Este efecto destructor de la sociedad genera consecuencias que sólo pueden ser percibidas en su totalidad con el paso del tiempo, dada la envergadura de la aniquilación causada. A veces se requiere la sucesión de varias generaciones para poder efectuar el balance definitivo de sus profundas repercusiones sobre el espectro de la vida colectiva, pues sólo en la perspectiva de la distancia temporal, sus múltiples secuelas se muestran en toda su crudeza.
Como decíamos, estas repercusiones son aún más significativas si no se logra alcanzar el reconocimiento general de los daños causados, y si éstos no son reparados de manera adecuada e integral. La ausencia de la sanción de la sociedad equivale a prolongar indefinidamente en el tiempo estos efectos. Y esto con mayor razón en una sociedad, que como la nuestra, no ha conocido a lo largo de su historia la justicia ante los crímenes de lesa humanidad ni ante los crímenes de guerra. Como se sabe, en la ausencia o la parcialidad de la justicia institucional se abre el espacio para proliferación caótica de “justicias particulares”, cuando no para el imperio de la venganza. (Precisamente, Castaño busca justificar las muertes y masacres que ha cometido u ordenado en su incredulidad de que la justicia pudiera castigar el asesinato de su padre por parte de la guerrilla).
Por todas estas razones, el principio jurídico de la prescripción, de la extinción de toda actuación de los jueces, no puede ser invocado con relación a este tipo de atrocidades. La imprescriptibilidad ?estipulada, entre otros instrumentos internacionales, en la Convención sobre la imprescriptibilidad de los crímenes de guerra y de los crímenes de lesa humanidad (1968)- es el correlato jurídico del trabajo de larga duración que debe realizar toda sociedad para lograr superar las consecuencias que éstos han tenido. Los crímenes masivos y sistemáticos, por lo tanto, no pueden ser materia de indultos o amnistías.

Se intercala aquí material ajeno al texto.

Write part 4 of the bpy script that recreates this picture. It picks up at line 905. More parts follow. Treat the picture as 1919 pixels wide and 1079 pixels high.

Pero además de estos argumentos que provienen del derecho, existen otros que son de carácter ético que pretende dejar a un lado la fórmula facilista de perdón a cambio de confesión. Frente a la magnitud de estos crímenes ¿quién otorga el perdón?, ¿la Iglesia?, ¿la Oficina del Alto Comisionado para la Paz?, ¿el Parlamento? Al ser la sociedad la que ha sido severamente desestructurada, todo intento de reconciliación no puede ser emprendido sino en el marco de un proceso que involucre a la sociedad misma y, en primer termino, a quienes han sufrido las consecuencias directas de estos crímenes. No puede haber perdón de los victimarios sin que sus víctimas sean las primeras concernidas y consultadas. Ni la Iglesia ni el Estado pueden abrogarse unilateralmente la facultad de buscar una fórmula expedita para perdonar a quienes han cometido crímenes que han afectado al conjunto de la sociedad.
Afirmación que nos conduce a preguntar por las condiciones necesarias para que el perdón se otorgue. En este sentido, no puede haber perdón sin un proceso social de reconciliación del cual la justicia es un punto indispensable, pues no existe convivencia posible sin la aplicación del derecho. Más allá del regateo de las penas, ese proceso de reconciliación con justicia implica que los perpetradores de los crímenes comparezcan ante los tribunales, que reconozcan su responsabilidad y que sean sancionados de cara a la sociedad. Implica que, a su turno, las víctimas puedan presentar su testimonio ante los jueces y ante la opinión pública, y que el daño causado sea reconocido como tal por el conjunto de la sociedad.
En cuanto a la confesión de los crímenes, en otros procesos de reconciliación -como es el caso de las audiencias de la Comisión de la Verdad en Sudáfrica- se ha podido comprobar que cuando se presenta por fuera de procesos de justicia, la confesión tiende a ser un acto meramente formal. Si el relato de los victimarios no está acompañado del reconocimiento auténtico de la injusticia cometida, éste se convierte en el falso arrepentimiento que persigue, como único fin, la amnistía de los delitos. No se trata por ende de la confesión formal ni de la confesión como la reafirmación del acto criminal, pues (como lo ilustra la propia “confesión” de Castaño) ésta puede ser una justificación pública del asesinato de personas inermes.
Para que se pueda producir en Colombia la reconciliación social en el contexto de un verdadero proceso de paz necesitamos, entre otros elementos indispensables, la controversia acerca de la justicia y el trabajo de rememoración de todas las víctimas de la violencia y la guerra en el espacio público. Ello es posible a través de dos procedimientos: la conformación de una Comisión de la Verdad, con amplios poderes, que realice audiencias en las que se pueda escuchar el testimonio de las víctimas y la versión de los victimarios con relación a las atrocidades que cometieron; y además, la realización de procesos de justicia con audiencias públicas que estimulen a la sociedad a alcanzar la comprensión y la reparación del daño causado por la violencia y la guerra. El debate público sobre los crímenes del pasado en el marco de los mecanismos de verdad y justicia es un acto liberador de educación cívica y, en última instancia, la fuente de la democracia.